WHAT YOU SHOULD DO: Go from the first line to the line with "return Vector((SN *" and return those lines verbatim, ends included.

MATERIAL PROVIDED:
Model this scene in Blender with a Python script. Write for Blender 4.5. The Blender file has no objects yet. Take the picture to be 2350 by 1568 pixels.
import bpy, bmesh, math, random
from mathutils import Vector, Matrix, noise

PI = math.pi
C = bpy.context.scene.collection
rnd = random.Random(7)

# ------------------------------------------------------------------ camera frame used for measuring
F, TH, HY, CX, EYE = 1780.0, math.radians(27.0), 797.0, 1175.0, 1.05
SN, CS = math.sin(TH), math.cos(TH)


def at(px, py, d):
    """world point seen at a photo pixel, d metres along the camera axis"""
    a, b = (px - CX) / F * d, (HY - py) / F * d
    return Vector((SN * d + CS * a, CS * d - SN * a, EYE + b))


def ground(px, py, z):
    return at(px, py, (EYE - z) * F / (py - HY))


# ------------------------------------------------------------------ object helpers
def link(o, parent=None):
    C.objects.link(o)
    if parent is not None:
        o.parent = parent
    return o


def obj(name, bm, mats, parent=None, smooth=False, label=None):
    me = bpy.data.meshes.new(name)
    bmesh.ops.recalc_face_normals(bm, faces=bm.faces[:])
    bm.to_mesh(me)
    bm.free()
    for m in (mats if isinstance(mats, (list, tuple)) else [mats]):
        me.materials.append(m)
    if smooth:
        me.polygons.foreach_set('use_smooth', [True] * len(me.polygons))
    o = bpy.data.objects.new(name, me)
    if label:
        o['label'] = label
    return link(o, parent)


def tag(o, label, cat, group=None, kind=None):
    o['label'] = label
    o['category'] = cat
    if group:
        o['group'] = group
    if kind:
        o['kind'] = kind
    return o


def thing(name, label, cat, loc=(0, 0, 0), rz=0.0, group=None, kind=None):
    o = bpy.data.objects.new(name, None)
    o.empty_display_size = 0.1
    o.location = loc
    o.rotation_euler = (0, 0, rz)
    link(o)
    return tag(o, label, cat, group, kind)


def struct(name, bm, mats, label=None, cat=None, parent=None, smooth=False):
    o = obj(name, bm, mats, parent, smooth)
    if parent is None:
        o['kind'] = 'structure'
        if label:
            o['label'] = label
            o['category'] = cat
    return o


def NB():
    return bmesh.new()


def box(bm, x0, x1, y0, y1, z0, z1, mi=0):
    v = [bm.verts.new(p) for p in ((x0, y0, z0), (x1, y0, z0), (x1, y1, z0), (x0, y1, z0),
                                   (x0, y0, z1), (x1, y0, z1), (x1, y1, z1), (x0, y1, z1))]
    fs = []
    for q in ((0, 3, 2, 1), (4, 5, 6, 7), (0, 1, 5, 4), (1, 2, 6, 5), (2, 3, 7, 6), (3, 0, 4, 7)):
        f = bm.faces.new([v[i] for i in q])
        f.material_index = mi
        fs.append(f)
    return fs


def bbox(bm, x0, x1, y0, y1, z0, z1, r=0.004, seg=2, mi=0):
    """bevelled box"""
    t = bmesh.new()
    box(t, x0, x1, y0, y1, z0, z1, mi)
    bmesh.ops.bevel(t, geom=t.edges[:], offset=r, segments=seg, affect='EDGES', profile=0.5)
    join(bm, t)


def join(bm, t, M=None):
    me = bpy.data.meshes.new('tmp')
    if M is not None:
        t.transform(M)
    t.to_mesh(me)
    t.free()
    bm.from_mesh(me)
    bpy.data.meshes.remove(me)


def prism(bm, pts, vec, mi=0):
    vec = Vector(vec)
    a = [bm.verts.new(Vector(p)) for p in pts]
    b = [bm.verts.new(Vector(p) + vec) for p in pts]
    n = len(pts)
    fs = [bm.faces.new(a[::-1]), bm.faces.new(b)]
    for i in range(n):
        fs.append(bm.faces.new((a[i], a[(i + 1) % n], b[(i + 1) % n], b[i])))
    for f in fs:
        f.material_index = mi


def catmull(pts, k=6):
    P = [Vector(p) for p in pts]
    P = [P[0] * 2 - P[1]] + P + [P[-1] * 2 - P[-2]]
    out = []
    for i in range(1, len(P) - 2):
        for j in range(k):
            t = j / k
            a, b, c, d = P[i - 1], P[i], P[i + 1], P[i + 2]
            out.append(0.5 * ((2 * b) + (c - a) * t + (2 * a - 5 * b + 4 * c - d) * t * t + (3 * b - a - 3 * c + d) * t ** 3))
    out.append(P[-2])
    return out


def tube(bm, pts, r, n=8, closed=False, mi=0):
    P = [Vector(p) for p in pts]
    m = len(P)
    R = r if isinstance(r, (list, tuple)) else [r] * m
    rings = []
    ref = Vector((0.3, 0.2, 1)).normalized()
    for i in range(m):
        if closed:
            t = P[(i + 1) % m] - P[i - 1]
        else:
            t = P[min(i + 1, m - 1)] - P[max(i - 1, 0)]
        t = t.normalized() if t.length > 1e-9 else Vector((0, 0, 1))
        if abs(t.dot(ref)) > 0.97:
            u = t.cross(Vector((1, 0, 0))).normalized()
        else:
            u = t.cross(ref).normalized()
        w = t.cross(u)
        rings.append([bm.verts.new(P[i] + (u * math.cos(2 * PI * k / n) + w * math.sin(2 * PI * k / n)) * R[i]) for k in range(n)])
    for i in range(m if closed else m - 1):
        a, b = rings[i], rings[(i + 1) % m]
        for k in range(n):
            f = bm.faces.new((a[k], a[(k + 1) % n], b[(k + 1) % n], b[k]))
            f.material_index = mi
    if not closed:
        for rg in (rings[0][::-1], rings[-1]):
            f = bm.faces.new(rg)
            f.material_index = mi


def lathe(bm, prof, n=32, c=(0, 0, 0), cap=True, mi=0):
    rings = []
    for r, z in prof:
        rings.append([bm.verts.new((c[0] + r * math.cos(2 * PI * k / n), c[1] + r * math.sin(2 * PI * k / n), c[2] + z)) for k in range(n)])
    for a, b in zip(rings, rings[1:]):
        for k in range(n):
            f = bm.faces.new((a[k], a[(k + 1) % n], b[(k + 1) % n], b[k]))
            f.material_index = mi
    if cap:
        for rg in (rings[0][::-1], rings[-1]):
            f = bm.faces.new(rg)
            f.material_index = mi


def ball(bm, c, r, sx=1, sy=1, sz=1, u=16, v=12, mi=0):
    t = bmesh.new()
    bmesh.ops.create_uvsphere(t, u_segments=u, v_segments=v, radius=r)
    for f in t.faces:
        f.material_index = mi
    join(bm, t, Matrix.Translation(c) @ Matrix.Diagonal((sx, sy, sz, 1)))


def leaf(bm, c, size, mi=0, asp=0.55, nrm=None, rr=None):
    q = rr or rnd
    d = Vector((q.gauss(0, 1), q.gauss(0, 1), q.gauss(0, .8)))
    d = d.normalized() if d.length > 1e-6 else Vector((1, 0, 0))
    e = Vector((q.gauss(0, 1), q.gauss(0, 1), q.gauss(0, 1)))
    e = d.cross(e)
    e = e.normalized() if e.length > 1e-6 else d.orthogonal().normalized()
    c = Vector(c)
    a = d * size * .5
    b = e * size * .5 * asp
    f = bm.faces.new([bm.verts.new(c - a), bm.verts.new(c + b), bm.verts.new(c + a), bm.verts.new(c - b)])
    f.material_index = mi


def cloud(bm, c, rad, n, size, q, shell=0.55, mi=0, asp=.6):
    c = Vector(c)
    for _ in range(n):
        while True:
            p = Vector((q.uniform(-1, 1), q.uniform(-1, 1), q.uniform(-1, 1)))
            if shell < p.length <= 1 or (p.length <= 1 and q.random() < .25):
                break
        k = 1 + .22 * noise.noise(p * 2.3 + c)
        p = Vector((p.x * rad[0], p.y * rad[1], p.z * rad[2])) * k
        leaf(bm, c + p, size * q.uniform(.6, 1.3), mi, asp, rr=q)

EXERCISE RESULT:
Model this scene in Blender with a Python script. Write for Blender 4.5. The Blender file has no objects yet. Take the picture to be 2350 by 1568 pixels.
import bpy, bmesh, math, random
from mathutils import Vector, Matrix, noise

PI = math.pi
C = bpy.context.scene.collection
rnd = random.Random(7)

# ------------------------------------------------------------------ camera frame used for measuring
F, TH, HY, CX, EYE = 1780.0, math.radians(27.0), 797.0, 1175.0, 1.05
SN, CS = math.sin(TH), math.cos(TH)


def at(px, py, d):
    """world point seen at a photo pixel, d metres along the camera axis"""
    a, b = (px - CX) / F * d, (HY - py) / F * d
    return Vector((SN * d + CS * a, CS * d - SN * a, EYE + b))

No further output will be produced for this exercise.